In the 2007 Sejm elections, out of the 41 electoral districts, only in five women led the PO's tickets: Ewa Kopacz, Julia Pitera, Elżbieta Radziszewska (all are cabinet ministers today), Elżbieta Łukacijewska (in the European elections in June fetched more votes than Marian Krzaklewski, the PO ticket leader), and Halina Rozpondek.

Paweł Graś, the cabinet spokesperson, points out that, also on Mr Tusk's orders, a woman had to be in one of the three top spots in all PO tickets in the last Sejm elections. We checked, and it was not always the case. There were no women in one of the three top spots in Wrocław, Gdynia (where Mr Aziewicz ran), or Lublin, among other places.

Members of the Congress of Polish Women, which in June started a debate on boosting women's presence in Polish politics, support Mr Tusk's idea. The Congress's initiators want a 50-percent gender parity for women in election tickets.

'The prime minister's initiative is great because it promotes women, but it won't replace a statutory parity regulation,' says Bożena Wawrzewska, director of the Congress's bureau.

'If Mr Tusk is replaced as party leader by someone like Julia Pitera, who is an opponent of parity, women will soon be driven out of the leading positions,' says Ms Wawrzewska.

As Gazeta has learned, Mr Tusk convinced his colleagues at the same meeting that the PO had to have an answer to the Congress's postulates. Because the prime minister is not in favour of an official, statutorily-guaranteed parity. He would rather that the parties introduced parity themselves.
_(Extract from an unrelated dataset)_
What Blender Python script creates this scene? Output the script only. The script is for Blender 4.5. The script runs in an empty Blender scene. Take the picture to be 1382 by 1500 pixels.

'I don't want a statute to help me walk straight,' Waldy Dzikowski, the PO deputy leader, explains Mr Tusk. Some of the women in the PO are also against parity. Elżbieta Radziszewska, the government representative for equal treatment, told Gazeta that 'we should rather follow the path of education and promotion, to make sure that women believe in themselves and that men believe in them.'

The Polish public wants more women in politics. In a recent poll for Gazeta, as many as 61 percent of respondents spoke in favour of gender parity in election tickets.